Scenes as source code
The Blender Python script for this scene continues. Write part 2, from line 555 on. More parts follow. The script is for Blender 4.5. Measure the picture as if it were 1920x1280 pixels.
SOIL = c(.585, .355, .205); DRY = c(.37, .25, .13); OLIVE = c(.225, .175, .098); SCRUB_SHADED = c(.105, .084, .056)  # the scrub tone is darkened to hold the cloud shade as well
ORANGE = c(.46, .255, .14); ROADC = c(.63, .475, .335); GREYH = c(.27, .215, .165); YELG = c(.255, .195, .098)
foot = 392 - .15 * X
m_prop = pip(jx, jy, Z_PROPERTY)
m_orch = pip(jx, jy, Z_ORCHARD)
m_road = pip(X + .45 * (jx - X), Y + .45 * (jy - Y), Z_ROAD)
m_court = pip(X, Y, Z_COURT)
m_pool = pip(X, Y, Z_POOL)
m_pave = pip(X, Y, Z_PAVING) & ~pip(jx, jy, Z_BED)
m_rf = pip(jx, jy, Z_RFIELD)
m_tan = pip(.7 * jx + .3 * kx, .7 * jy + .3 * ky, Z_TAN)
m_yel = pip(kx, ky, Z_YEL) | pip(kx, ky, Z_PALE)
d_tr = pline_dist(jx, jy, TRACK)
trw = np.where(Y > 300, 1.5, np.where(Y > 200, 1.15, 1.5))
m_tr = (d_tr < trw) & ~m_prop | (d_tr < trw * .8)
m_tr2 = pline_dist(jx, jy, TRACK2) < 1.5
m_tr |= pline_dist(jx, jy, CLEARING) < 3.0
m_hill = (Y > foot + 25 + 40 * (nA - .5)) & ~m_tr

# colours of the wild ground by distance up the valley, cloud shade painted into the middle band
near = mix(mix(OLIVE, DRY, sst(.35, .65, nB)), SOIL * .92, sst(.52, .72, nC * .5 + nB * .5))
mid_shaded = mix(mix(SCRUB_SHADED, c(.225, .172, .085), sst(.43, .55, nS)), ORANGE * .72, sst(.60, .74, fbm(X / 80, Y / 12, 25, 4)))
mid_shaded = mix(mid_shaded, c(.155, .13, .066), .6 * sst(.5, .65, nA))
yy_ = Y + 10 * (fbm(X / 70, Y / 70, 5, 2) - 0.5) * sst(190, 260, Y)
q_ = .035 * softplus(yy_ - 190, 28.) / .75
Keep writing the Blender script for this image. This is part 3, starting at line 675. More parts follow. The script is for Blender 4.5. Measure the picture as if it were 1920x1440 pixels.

=== What is expected ===
The records above should be restated word for word, please.

=== Response to this exercise ===
The Blender Python script for this scene continues. Write part 2, from line 555 on. More parts follow. The script is for Blender 4.5. Measure the picture as if it were 1920x1280 pixels.
SOIL = c(.585, .355, .205); DRY = c(.37, .25, .13); OLIVE = c(.225, .175, .098); SCRUB_SHADED = c(.105, .084, .056)  # the scrub tone is darkened to hold the cloud shade as well
ORANGE = c(.46, .255, .14); ROADC = c(.63, .475, .335); GREYH = c(.27, .215, .165); YELG = c(.255, .195, .098)
foot = 392 - .15 * X
m_prop = pip(jx, jy, Z_PROPERTY)
m_orch = pip(jx, jy, Z_ORCHARD)
m_road = pip(X + .45 * (jx - X), Y + .45 * (jy - Y), Z_ROAD)
m_court = pip(X, Y, Z_COURT)
m_pool = pip(X, Y, Z_POOL)
m_pave = pip(X, Y, Z_PAVING) & ~pip(jx, jy, Z_BED)
m_rf = pip(jx, jy, Z_RFIELD)
m_tan = pip(.7 * jx + .3 * kx, .7 * jy + .3 * ky, Z_TAN)
m_yel = pip(kx, ky, Z_YEL) | pip(kx, ky, Z_PALE)
d_tr = pline_dist(jx, jy, TRACK)
trw = np.where(Y > 300, 1.5, np.where(Y > 200, 1.15, 1.5))
m_tr = (d_tr < trw) & ~m_prop | (d_tr < trw * .8)
m_tr2 = pline_dist(jx, jy, TRACK2) < 1.5
m_tr |= pline_dist(jx, jy, CLEARING) < 3.0
m_hill = (Y > foot + 25 + 40 * (nA - .5)) & ~m_tr

# colours of the wild ground by distance up the valley, cloud shade painted into the middle band
near = mix(mix(OLIVE, DRY, sst(.35, .65, nB)), SOIL * .92, sst(.52, .72, nC * .5 + nB * .5))
mid_shaded = mix(mix(SCRUB_SHADED, c(.225, .172, .085), sst(.43, .55, nS)), ORANGE * .72, sst(.60, .74, fbm(X / 80, Y / 12, 25, 4)))
mid_shaded = mix(mid_shaded, c(.155, .13, .066), .6 * sst(.5, .65, nA))
yy_ = Y + 10 * (fbm(X / 70, Y / 70, 5, 2) - 0.5) * sst(190, 260, Y)
q_ = .035 * softplus(yy_ - 190, 28.) / .75
Keep writing the Blender script for this image. This is part 3, starting at line 675. More parts follow. The script is for Blender 4.5. Measure the picture as if it were 1920x1440 pixels.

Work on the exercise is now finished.